- _WHAT TO DO_: Copy exactly the lines of the records below, and only those lines, beginning with the line that contains "Write a Blender" and ending with the line that contains "above the ground".

- _DATASET RECORDS_:
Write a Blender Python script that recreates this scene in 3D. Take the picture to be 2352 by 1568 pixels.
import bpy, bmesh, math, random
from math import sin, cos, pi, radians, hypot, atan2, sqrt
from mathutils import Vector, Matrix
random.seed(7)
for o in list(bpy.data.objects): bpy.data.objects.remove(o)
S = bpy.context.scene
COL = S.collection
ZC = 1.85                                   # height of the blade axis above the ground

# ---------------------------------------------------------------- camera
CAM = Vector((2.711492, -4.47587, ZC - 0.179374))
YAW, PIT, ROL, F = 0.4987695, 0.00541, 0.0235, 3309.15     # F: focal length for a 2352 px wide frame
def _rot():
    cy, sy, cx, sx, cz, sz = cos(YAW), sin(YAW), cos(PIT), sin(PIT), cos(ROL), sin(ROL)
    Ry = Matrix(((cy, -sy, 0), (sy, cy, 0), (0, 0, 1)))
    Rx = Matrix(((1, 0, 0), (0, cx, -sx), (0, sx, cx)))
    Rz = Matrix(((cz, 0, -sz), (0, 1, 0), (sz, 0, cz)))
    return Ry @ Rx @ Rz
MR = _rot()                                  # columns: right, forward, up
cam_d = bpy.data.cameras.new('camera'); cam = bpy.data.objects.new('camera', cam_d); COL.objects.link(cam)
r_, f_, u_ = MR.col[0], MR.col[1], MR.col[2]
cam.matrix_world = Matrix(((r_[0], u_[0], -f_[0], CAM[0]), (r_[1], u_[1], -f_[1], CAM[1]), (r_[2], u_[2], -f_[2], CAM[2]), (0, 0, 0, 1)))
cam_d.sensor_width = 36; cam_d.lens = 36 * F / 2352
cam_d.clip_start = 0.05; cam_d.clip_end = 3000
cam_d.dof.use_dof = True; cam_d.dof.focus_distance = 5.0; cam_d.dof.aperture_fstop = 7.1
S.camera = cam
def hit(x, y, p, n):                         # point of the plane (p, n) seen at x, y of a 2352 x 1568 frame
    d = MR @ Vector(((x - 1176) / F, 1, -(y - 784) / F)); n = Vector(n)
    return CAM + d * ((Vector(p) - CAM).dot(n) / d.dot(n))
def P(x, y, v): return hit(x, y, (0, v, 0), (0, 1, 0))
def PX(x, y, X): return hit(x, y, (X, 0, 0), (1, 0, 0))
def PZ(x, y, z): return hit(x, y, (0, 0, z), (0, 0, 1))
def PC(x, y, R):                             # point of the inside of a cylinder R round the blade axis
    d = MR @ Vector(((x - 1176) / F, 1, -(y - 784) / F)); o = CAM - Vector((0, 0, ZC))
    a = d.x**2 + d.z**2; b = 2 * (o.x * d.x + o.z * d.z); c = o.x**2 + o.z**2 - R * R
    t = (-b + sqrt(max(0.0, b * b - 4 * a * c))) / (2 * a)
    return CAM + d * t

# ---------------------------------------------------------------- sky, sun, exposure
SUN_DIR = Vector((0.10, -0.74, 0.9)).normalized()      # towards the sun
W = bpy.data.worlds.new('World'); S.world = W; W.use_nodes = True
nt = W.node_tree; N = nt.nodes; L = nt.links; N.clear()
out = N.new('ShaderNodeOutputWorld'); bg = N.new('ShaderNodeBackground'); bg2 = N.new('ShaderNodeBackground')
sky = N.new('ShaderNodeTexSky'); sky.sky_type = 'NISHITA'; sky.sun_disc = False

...

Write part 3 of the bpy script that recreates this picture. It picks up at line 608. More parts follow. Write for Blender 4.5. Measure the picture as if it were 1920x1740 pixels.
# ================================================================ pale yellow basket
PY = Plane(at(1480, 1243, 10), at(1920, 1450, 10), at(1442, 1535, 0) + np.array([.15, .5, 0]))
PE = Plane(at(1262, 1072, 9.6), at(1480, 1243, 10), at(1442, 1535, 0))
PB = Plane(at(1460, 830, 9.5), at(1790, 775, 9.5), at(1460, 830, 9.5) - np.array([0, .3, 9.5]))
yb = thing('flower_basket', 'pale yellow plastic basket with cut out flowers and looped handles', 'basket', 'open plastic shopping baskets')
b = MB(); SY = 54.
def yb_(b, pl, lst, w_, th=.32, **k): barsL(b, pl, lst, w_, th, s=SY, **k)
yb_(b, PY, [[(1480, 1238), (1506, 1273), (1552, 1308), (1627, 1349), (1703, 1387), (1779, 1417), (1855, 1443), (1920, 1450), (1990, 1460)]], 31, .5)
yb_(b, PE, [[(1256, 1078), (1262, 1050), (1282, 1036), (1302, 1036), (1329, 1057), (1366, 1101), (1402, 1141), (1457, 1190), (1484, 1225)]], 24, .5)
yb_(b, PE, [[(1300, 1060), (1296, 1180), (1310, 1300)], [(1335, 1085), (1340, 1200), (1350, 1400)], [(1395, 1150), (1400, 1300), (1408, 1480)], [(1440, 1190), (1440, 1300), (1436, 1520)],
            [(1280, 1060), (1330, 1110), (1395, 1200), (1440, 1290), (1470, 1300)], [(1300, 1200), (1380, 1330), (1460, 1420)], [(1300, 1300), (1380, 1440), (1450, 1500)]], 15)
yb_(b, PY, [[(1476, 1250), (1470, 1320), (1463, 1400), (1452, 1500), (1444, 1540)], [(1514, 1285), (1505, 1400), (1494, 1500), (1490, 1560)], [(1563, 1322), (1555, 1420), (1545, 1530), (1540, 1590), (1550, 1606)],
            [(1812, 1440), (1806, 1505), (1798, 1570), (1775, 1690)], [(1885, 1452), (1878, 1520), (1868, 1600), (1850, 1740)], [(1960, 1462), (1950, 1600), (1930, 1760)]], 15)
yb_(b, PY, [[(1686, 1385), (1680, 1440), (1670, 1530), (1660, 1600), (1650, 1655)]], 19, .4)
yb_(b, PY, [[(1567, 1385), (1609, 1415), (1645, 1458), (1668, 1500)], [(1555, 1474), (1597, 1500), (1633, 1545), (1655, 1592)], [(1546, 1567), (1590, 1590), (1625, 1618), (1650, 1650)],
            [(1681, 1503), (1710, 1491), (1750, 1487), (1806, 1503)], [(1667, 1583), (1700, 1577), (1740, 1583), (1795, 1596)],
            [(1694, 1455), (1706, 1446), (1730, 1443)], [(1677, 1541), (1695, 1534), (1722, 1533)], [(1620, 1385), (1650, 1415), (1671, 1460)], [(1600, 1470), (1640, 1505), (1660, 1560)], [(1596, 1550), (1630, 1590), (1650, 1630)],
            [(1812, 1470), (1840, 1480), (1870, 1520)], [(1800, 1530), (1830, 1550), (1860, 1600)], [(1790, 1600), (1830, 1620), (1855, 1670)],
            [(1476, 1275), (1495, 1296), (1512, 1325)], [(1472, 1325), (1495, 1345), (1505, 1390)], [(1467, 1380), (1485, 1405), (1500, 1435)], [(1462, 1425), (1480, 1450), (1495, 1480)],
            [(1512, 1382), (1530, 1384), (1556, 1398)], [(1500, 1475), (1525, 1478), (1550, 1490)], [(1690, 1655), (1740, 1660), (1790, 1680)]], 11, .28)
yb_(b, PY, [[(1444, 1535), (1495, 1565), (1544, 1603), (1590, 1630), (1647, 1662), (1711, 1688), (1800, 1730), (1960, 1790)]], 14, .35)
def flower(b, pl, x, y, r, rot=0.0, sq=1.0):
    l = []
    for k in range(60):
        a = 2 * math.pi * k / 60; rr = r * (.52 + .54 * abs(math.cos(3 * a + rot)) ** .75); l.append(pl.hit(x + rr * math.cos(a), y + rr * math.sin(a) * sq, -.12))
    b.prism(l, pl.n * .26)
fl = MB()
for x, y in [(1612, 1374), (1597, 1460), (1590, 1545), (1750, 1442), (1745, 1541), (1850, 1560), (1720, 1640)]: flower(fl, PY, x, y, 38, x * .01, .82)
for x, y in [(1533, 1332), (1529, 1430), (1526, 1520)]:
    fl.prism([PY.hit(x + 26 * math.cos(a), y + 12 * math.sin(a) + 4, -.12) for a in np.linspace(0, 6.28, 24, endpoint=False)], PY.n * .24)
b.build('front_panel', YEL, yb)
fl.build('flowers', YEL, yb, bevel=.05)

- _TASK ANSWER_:
Write a Blender Python script that recreates this scene in 3D. Take the picture to be 2352 by 1568 pixels.
import bpy, bmesh, math, random
from math import sin, cos, pi, radians, hypot, atan2, sqrt
from mathutils import Vector, Matrix
random.seed(7)
for o in list(bpy.data.objects): bpy.data.objects.remove(o)
S = bpy.context.scene
COL = S.collection
ZC = 1.85                                   # height of the blade axis above the ground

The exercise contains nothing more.